Dataset records:
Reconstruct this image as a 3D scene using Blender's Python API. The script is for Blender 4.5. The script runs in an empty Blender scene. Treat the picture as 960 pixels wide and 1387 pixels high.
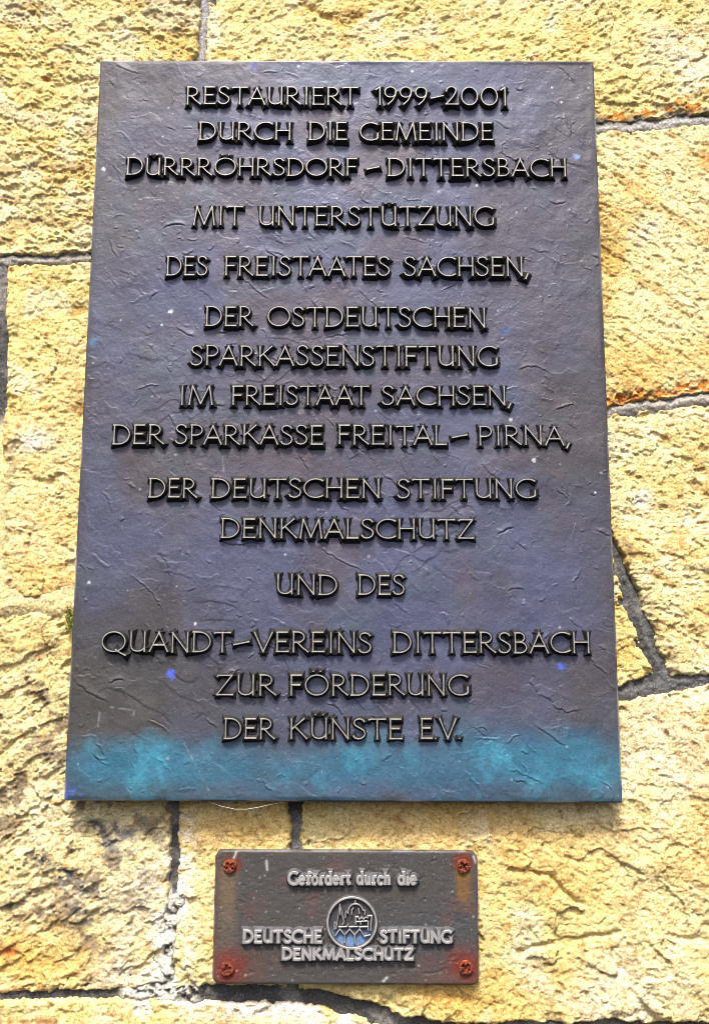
import bpy, math, random
import numpy as np

sc = bpy.context.scene
# ------------------------------------------------------------------ camera
CAM = np.array([0.01625, -1.14768, -0.31885])
PITCH, YAW, ROLL = 0.17067, -0.0042, 0.00354
FPX, PW, PH = 1400.0, 960.0, 1387.0


def cam_axes():
    cp, sp = math.cos(PITCH), math.sin(PITCH)
    cy, sy = math.cos(YAW), math.sin(YAW)
    cr, sr = math.cos(ROLL), math.sin(ROLL)
    f = np.array([sy * cp, cy * cp, sp])
    r = np.array([cy, -sy, 0.0])
    u = np.cross(r, f)
    return r * cr + u * sr, -r * sr + u * cr, f


RGT, UP, FWD = cam_axes()
from mathutils import Matrix
cd = bpy.data.cameras.new('camera')
cam = bpy.data.objects.new('camera', cd)
sc.collection.objects.link(cam)
cam.matrix_world = Matrix(((RGT[0], UP[0], -FWD[0], CAM[0]), (RGT[1], UP[1], -FWD[1], CAM[1]),
                           (RGT[2], UP[2], -FWD[2], CAM[2]), (0, 0, 0, 1)))
cd.sensor_fit = 'VERTICAL'
cd.sensor_height = 36.0
cd.lens = FPX / PH * 36.0
cd.clip_start = 0.01
cd.clip_end = 200
sc.camera = cam

# ------------------------------------------------------------------ light
SUN_EL, SUN_AZ = math.radians(57), math.radians(189)   # azimuth from +Y, clockwise: in front of the wall
w = bpy.data.worlds.new('World')
sc.world = w
w.use_nodes = True
nt = w.node_tree
bg = nt.nodes['Background']
sky = nt.nodes.new('ShaderNodeTexSky')
sky.sky_type = 'NISHITA'
sky.sun_disc = False
sky.sun_elevation = SUN_EL
sky.sun_rotation = SUN_AZ
sky.air_density = 0.7
sky.dust_density = 4.0
sky.ozone_density = 0.6
nt.links.new(sky.outputs[0], bg.inputs[0])
bg.inputs[1].default_value = 0.072
sd = bpy.data.lights.new('sun', 'SUN')
sd.energy = 1.5
sd.angle = math.radians(12)
sd.color = (1.0, 0.95, 0.86)
sun = bpy.data.objects.new('sun', sd)
sc.collection.objects.link(sun)
from mathutils import Vector
sdir = Vector((math.sin(SUN_AZ) * math.cos(SUN_EL), math.cos(SUN_AZ) * math.cos(SUN_EL), math.sin(SUN_EL)))
sun.rotation_euler = sdir.to_track_quat('Z', 'Y').to_euler()
sc.view_settings.view_transform = 'Standard'
sc.view_settings.look = 'None'
sc.view_settings.exposure = 2.5
sc.view_settings.gamma = 1.0
sc.cycles.filter_width = 0.95

# ------------------------------------------------------------------ helpers
WALL_Y = 0.027        # mean plane of the masonry; the plaque's front is y = 0


def at(px, py, y=0.0):
    """photo pixel -> (x, z) on the vertical plane at y"""
    d = FWD + RGT * ((px - PW / 2) / FPX) - UP * ((py - PH / 2) / FPX)
    p = CAM + d * ((y - CAM[1]) / d[1])
    return float(p[0]), float(p[2])


def ats(pts, y=0.0):
    return np.array([at(a, b, y) for a, b in pts])


_tab = np.random.RandomState(7).rand(512, 512).astype(np.float32)


def vn(x, y, seed=0):
    x = x + seed * 37.17
    y = y + seed * 91.31
    xi = np.floor(x).astype(np.int64)
    yi = np.floor(y).astype(np.int64)
    fx = (x - xi).astype(np.float32)
    fy = (y - yi).astype(np.float32)
    fx = fx * fx * fx * (fx * (fx * 6 - 15) + 10)
    fy = fy * fy * fy * (fy * (fy * 6 - 15) + 10)
    x0, x1, y0, y1 = xi & 511, (xi + 1) & 511, yi & 511, (yi + 1) & 511
    a = _tab[x0, y0] * (1 - fx) + _tab[x1, y0] * fx
    b = _tab[x0, y1] * (1 - fx) + _tab[x1, y1] * fx
    return (a * (1 - fy) + b * fy) * 2 - 1


def fbm(x, y, wl, octs=4, seed=0, gain=0.5):
    """fractal noise about -1..1; wl = longest wavelength in metres"""
    s, a, n = 0, 1.0, 0.0
    for k in range(octs):
        c, q = math.cos(0.7 * k), math.sin(0.7 * k)
        u, v = (x * c + y * q) / wl, (-x * q + y * c) / wl
        s = s + a * vn(u, v, seed + k * 3)
        n += a
        a *= gain
        wl *= 0.5
    return s / n * 1.5


def rotc(x, y, deg):
    a = math.radians(deg)
    return x * math.cos(a) + y * math.sin(a), -x * math.sin(a) + y * math.cos(a)


def ss(a, b, x):
    t = np.clip((x - a) / (b - a), 0, 1)
    return t * t * (3 - 2 * t)


def ledges(x, z, deg, wl, seed, warp=1.0, stretch=3.0, rise=0.14):
    """broken steps running along direction deg whose under-edges are abrupt; 0..1"""
    u, v = rotc(x, z, deg)
    t = v / wl + warp * fbm(u / stretch, v, wl * 2.2, 4, seed)
    f = t - np.floor(t)
    saw = np.where(f < rise, f / rise, (1 - f) / (1 - rise))
    m = ss(-0.15, 0.75, fbm(u / stretch, v, wl * 2.5, 3, seed + 50))
    return saw * m


def facets(x, z, wl, seed, deg=0, stretch=1.6, tilt=0.35, warp=0.5):
    """broken-stone facets: each cell of a jittered grid is a small tilted plane"""
    u, v = rotc(x, z, deg)
    u, v = u / (wl * stretch), v / wl
    w1, w2 = warp * fbm(x, z, wl * 1.3, 4, seed + 1), warp * fbm(x, z, wl * 1.3, 4, seed + 2)
    u, v = u + w1, v + w2
    iu, iv = np.floor(u).astype(np.int64), np.floor(v).astype(np.int64)
    best = np.full(x.shape, 1e9)
    out = np.zeros(x.shape)
    for a in (-1, 0, 1):
        for b in (-1, 0, 1):
            ci, cj = iu + a, iv + b
            h1, h2 = _tab[(ci + seed * 31) & 511, (cj + seed * 17) & 511], _tab[(ci + seed * 13 + 200) & 511, (cj + seed * 7 + 90) & 511]
            h3, h4 = _tab[(ci + seed * 5 + 33) & 511, (cj + 301) & 511], _tab[(ci + 77) & 511, (cj + seed * 11 + 411) & 511]
            du, dv = u - (ci + h1), v - (cj + h2)
            d = du * du + dv * dv
            m = d < best
            best = np.where(m, d, best)
            out = np.where(m, (h3 - 0.5) * du * 1.2 + (h4 - 0.2) * dv + (h1 * h4 - 0.25) * 0.8, out)
    return out * wl * tilt


def pits(x, z, wl, thr, seed, deg=0, stretch=1.8):
    u, v = rotc(x, z, deg)
    return ss(thr, thr + 0.35, fbm(u / stretch, v, wl, 3, seed))


def mixc(c, col, m):
    m = np.clip(m, 0, 1)[..., None]
    return c * (1 - m) + np.array(col, np.float32) * m


def poly_sd(x, z, P):
    """signed distance to polygon P (positive inside)"""
    inside = np.zeros(x.shape, bool)
    d2 = np.full(x.shape, 1e9)
    n = len(P)
    for i in range(n):
        ax, az = P[i]
        bx, bz = P[(i + 1) % n]
        ex, ez = bx - ax, bz - az
        t = np.clip(((x - ax) * ex + (z - az) * ez) / (ex * ex + ez * ez), 0, 1)
        d2 = np.minimum(d2, (x - ax - t * ex) ** 2 + (z - az - t * ez) ** 2)
        if abs(ez) > 1e-12:
            c = ((az > z) != (bz > z)) & (x < ex * (z - az) / ez + ax)
            inside ^= c
    d = np.sqrt(d2)
    return np.where(inside, d, -d)


def seg_d(x, z, P):
    """distance to an open polyline"""
    d2 = np.full(x.shape, 1e9)
    for (ax, az), (bx, bz) in zip(P[:-1], P[1:]):
        ex, ez = bx - ax, bz - az
        t = np.clip(((x - ax) * ex + (z - az) * ez) / (ex * ex + ez * ez + 1e-12), 0, 1)
        d2 = np.minimum(d2, (x - ax - t * ex) ** 2 + (z - az - t * ez) ** 2)
    return np.sqrt(d2)


def link(o, parent=None):
    sc.collection.objects.link(o)
    if parent:
        o.parent = parent
    return o


def thing(name, label, cat, loc=(0, 0, 0)):
    o = bpy.data.objects.new(name, None)
    o.empty_display_size = 0.05
    o.location = loc
    o['label'] = label
    o['category'] = cat
    return link(o)


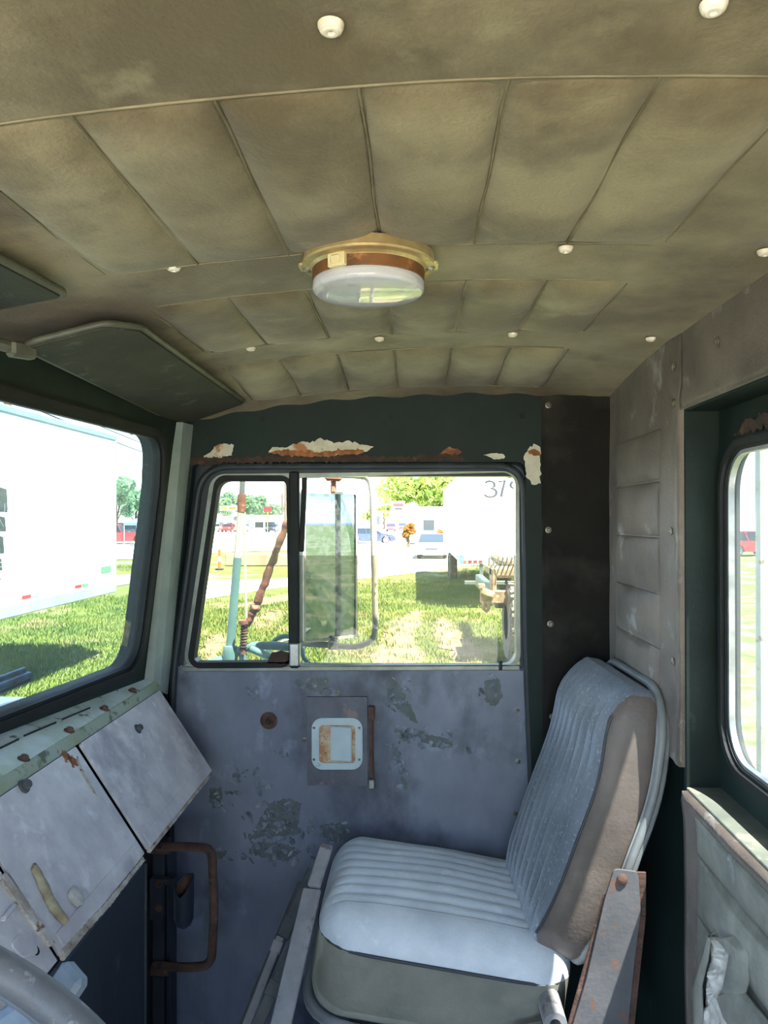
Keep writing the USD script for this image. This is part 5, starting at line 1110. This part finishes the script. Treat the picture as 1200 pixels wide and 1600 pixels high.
for x_ in (358, 380): obj('stud', tube([to(x_, 1020, Y=YB), to(x_, 1020, Y=YB) * [1, 1, 0] + [0, 0, -.588]], .012, 10), 'truck_green', fb)
own = thing('truck_fender', 'blue-green front fender of the truck below the mirror bracket', 'fender', (-.85, 2.25, GZ))
obj('fender', bx(-1.9, .10, 1.99, 2.52, -.80, -.585, .05), 'truck_green', own); obj('fender_skirt', bx(-1.9, -1.84, 2.0, 2.5, -1.35, -.65, .02), 'truck_green', own)
obj('tyre', lathe([(.28, -.16), (.52, -.16), (.58, -.1), (.58, .1), (.52, .16), (.28, .16), (.2, .06), (.0003, .06)], frame((-1.1, 2.22, GZ + .58), [0, 1, 0], [0, 0, 1]), 36), 'tyre', own)
obj('step_box', bx(-.45, .35, 2.0, 2.4, GZ + .45, -.81, .02), 'truck_green_dark', own)
rk = thing('rack_post', 'pale green upright rack post just outside the rear window', 'post', (.97, 2.2, GZ)); obj('post', tube([(.97, 2.2, GZ), (.97, 2.2, .55)], .016, 10), 'pole_cream', rk); obj('foot', bx(.9, 1.04, 2.13, 2.27, GZ, GZ + .03), 'steel_grey', rk)
cw = thing('cowl', 'pale blue-grey painted cowl below the windshield outside', 'cowl', (-.90, .9, -.45))
cq = []
for y in (-.4, 1.80):
    xi = WO[0] - .1 * (1.7 - y) - .125
    cq += [(xi, y, -.405), (xi - .2, y, -.415), (-1.35, y, -.54), (-1.35, y, -.56), (xi, y, -.44)]
obj('panel', hull(cq), 'cowl', cw)
wo = WO - WN * .05
wa, wb_ = onp(-60, 1098, wo, WN), onp(47, 1053, wo, WN)
wp_ = thing('windshield_wiper', 'blue-grey windshield wiper blade resting low outside the glass', 'wiper', wb_)
obj('blade', bar(wa, wb_, .016, .010, up=WN, b=.003), 'wiper', wp_); obj('arm', bar(wa + WV * .016, wa + (wb_ - wa) * .9 + WV * .012, .010, .010, up=WN, b=.002), 'wiper', wp_); obj('rubber_edge', bar(wa - WV * .010, wb_ - WV * .010, .005, .006, up=WN, b=.001), 'rubber', wp_)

Direction: Copy exactly the lines of the listing above, beginning at the line with "Keep writing the" and ending at its final line; write out nothing else.

Answer for this exercise:
Keep writing the USD script for this image. This is part 5, starting at line 1110. This part finishes the script. Treat the picture as 1200 pixels wide and 1600 pixels high.
for x_ in (358, 380): obj('stud', tube([to(x_, 1020, Y=YB), to(x_, 1020, Y=YB) * [1, 1, 0] + [0, 0, -.588]], .012, 10), 'truck_green', fb)
own = thing('truck_fender', 'blue-green front fender of the truck below the mirror bracket', 'fender', (-.85, 2.25, GZ))
obj('fender', bx(-1.9, .10, 1.99, 2.52, -.80, -.585, .05), 'truck_green', own); obj('fender_skirt', bx(-1.9, -1.84, 2.0, 2.5, -1.35, -.65, .02), 'truck_green', own)
obj('tyre', lathe([(.28, -.16), (.52, -.16), (.58, -.1), (.58, .1), (.52, .16), (.28, .16), (.2, .06), (.0003, .06)], frame((-1.1, 2.22, GZ + .58), [0, 1, 0], [0, 0, 1]), 36), 'tyre', own)
obj('step_box', bx(-.45, .35, 2.0, 2.4, GZ + .45, -.81, .02), 'truck_green_dark', own)
rk = thing('rack_post', 'pale green upright rack post just outside the rear window', 'post', (.97, 2.2, GZ)); obj('post', tube([(.97, 2.2, GZ), (.97, 2.2, .55)], .016, 10), 'pole_cream', rk); obj('foot', bx(.9, 1.04, 2.13, 2.27, GZ, GZ + .03), 'steel_grey', rk)
cw = thing('cowl', 'pale blue-grey painted cowl below the windshield outside', 'cowl', (-.90, .9, -.45))
cq = []
for y in (-.4, 1.80):
    xi = WO[0] - .1 * (1.7 - y) - .125
    cq += [(xi, y, -.405), (xi - .2, y, -.415), (-1.35, y, -.54), (-1.35, y, -.56), (xi, y, -.44)]
obj('panel', hull(cq), 'cowl', cw)
wo = WO - WN * .05
wa, wb_ = onp(-60, 1098, wo, WN), onp(47, 1053, wo, WN)
wp_ = thing('windshield_wiper', 'blue-grey windshield wiper blade resting low outside the glass', 'wiper', wb_)
obj('blade', bar(wa, wb_, .016, .010, up=WN, b=.003), 'wiper', wp_); obj('arm', bar(wa + WV * .016, wa + (wb_ - wa) * .9 + WV * .012, .010, .010, up=WN, b=.002), 'wiper', wp_); obj('rubber_edge', bar(wa - WV * .010, wb_ - WV * .010, .005, .006, up=WN, b=.001), 'rubber', wp_)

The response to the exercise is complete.